Because of the comfortable weather, it’s not too late to set out tomato and pepper seedlings as well as squash and melon plants. They’ll appreciate this not-too-hot weather. Just remember to water.

* From seed, plant corn, pumpkins, radishes, melons, squash and sunflowers.

* Plant basil to go with your tomatoes.

* Transplant summer annuals such as petunias, marigolds and zinnias.

* It’s also a good time to transplant perennial flowers including astilbe, columbine, coneflowers, coreopsis, dahlias, rudbeckia, salvia and verbena.

* Let the grass grow longer. Set the mower blades high to reduce stress on your lawn during summer heat. To cut down on evaporation, water your lawn deeply during the wee hours of the morning, between 2 and 8 a.m.

* Tie up vines and stake tall plants such as gladiolus and lilies.
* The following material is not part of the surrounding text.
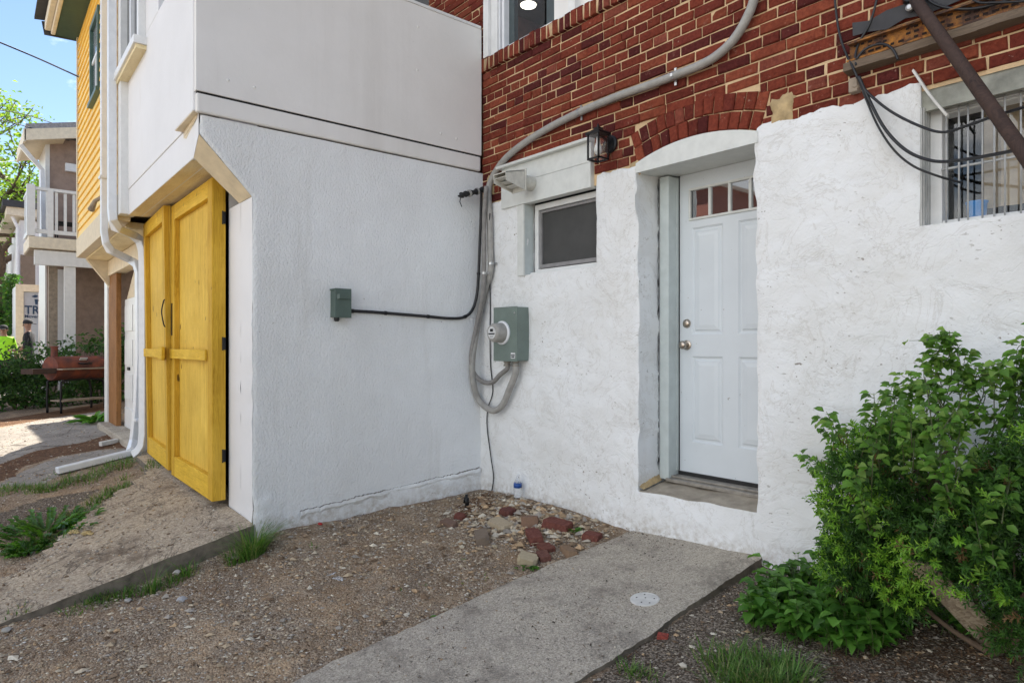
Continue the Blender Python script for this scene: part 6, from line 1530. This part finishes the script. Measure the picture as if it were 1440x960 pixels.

That gives their heavy flowers some support.

* Dig and divide crowded bulbs after the tops have died down.

* Feed summer flowers with a slow-release fertilizer.

* Mulch, mulch, mulch! This “blanket” keeps moisture in the soil longer and helps your plants cope during hot weather.

* Thin grapes on the vine for bigger, better clusters later this summer.

* Cut back fruit-bearing canes on berries.

* Feed camellias, azaleas and other acid-loving plants.

* Trim off dead flowers from rose bushes to keep them blooming through the summer. Roses also benefit from deep watering and feeding now. A top dressing of aged compost will keep them happy. It feeds as well as keeps roots moist.

* Pinch back chrysanthemums for bushier plants with many more flowers in September.